** START Raw data **
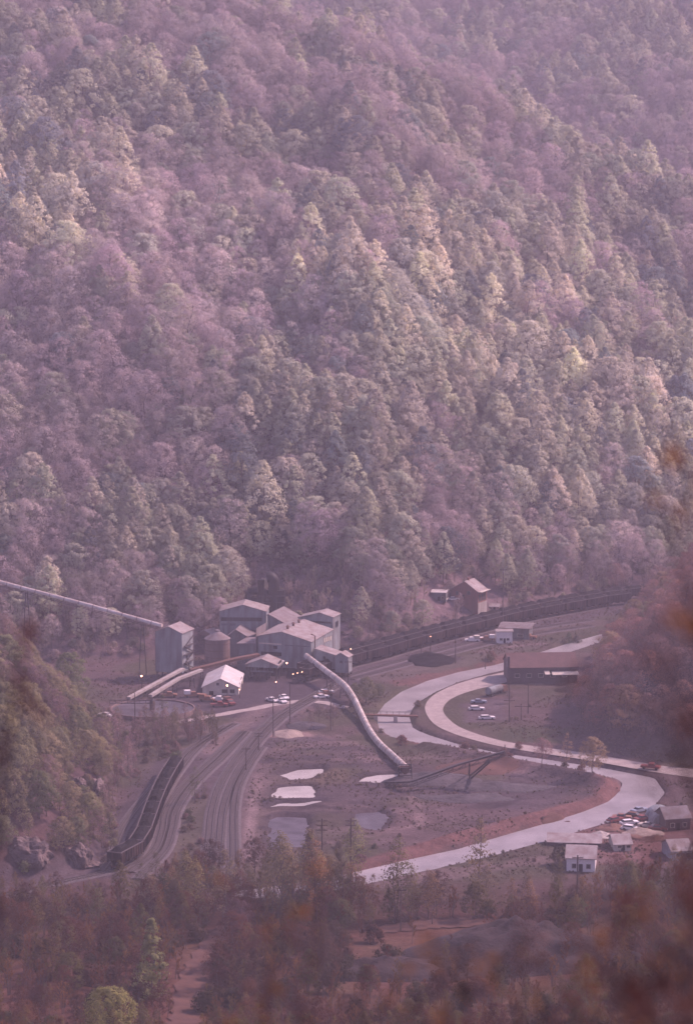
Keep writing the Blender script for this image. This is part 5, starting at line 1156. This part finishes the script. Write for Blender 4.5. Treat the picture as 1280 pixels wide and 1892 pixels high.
sapling('out-of-focus amber-budded sapling at the bottom, right of centre', (.5, 4.4), [(760,1830,4.2),(850,1760,4.4),(900,1850,4.0),(800,1720,4.8),(960,1700,4.4),(1000,1800,4.2)], 'fleaf', 2, 10, lsz=.018)
sapling('blurred russet-budded sapling in the lower right corner', (1.7, 3.9), [(1010,1640,4.2),(1080,1720,4.0),(1150,1640,4.0),(1200,1760,3.8),(1250,1660,3.8),(1120,1830,3.8),(1240,1850,3.6)], 'fleaf', 3, 10, lsz=.018)
sapling('blurred dark russet sapling rising along the right edge', (1.5, 2.6), [(1262,1130,2.9),(1266,1300,2.8),(1245,1220,3.0),(1275,1430,2.9),(1240,1380,3.0),(1190,1190,3.2),(1200,1290,3.1),(1180,1390,3.2),(1250,1060,3.0)], 'fleaf2', 4, 14, lsz=.018, spread=.06)
sapling('blurred amber twig reaching high on the right edge', (1.5, 3.2), [(1240,800,3.2),(1250,930,3.1),(1180,870,3.4)], 'fleaf', 5, 6, spread=.03)
sapling('blurred brown twig at the left edge below the overland conveyor', (-.75, 3.6), [(15,1240,3.6),(45,1195,3.7)], 'fleaf2', 6, 9, spread=.03)
sapling('blurred dark russet thicket twigs low in the right corner', (1.9, 3.3), [(980,1760,3.6),(1040,1850,3.4),(1120,1780,3.4),(1180,1860,3.3),(1210,1600,3.5),(1260,1560,3.3),(1130,1700,3.5),(1270,1780,3.3)], 'fleaf2', 8, 20, lsz=.024, spread=.08)
# ------------------------------------------------------------ haze
mb = MB(); mb.box(-2650, 2650, -70, 3700, -25, 700); m = bpy.data.materials.new('valley_haze'); m.use_nodes = True; t = m.node_tree; t.nodes.clear(); ou = t.nodes.new('ShaderNodeOutputMaterial'); pv = t.nodes.new('ShaderNodeVolumePrincipled')
pv.inputs['Density'].default_value = .00021; pv.inputs['Color'].default_value = (.87, .86, .97, 1); t.links.new(pv.outputs[0], ou.inputs['Volume']); h_ = mb.build('haze', m); tag(h_, 'thin pale haze filling the valley', 'haze', None, 'stuff')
** END Raw data **
# [Exercise directions]
Using the listing above, pull out all lines that hold the word "high".

# [Written answer]
Keep writing the Blender script for this image. This is part 5, starting at line 1156. This part finishes the script. Write for Blender 4.5. Treat the picture as 1280 pixels wide and 1892 pixels high.
sapling('blurred amber twig reaching high on the right edge', (1.5, 3.2), [(1240,800,3.2),(1250,930,3.1),(1180,870,3.4)], 'fleaf', 5, 6, spread=.03)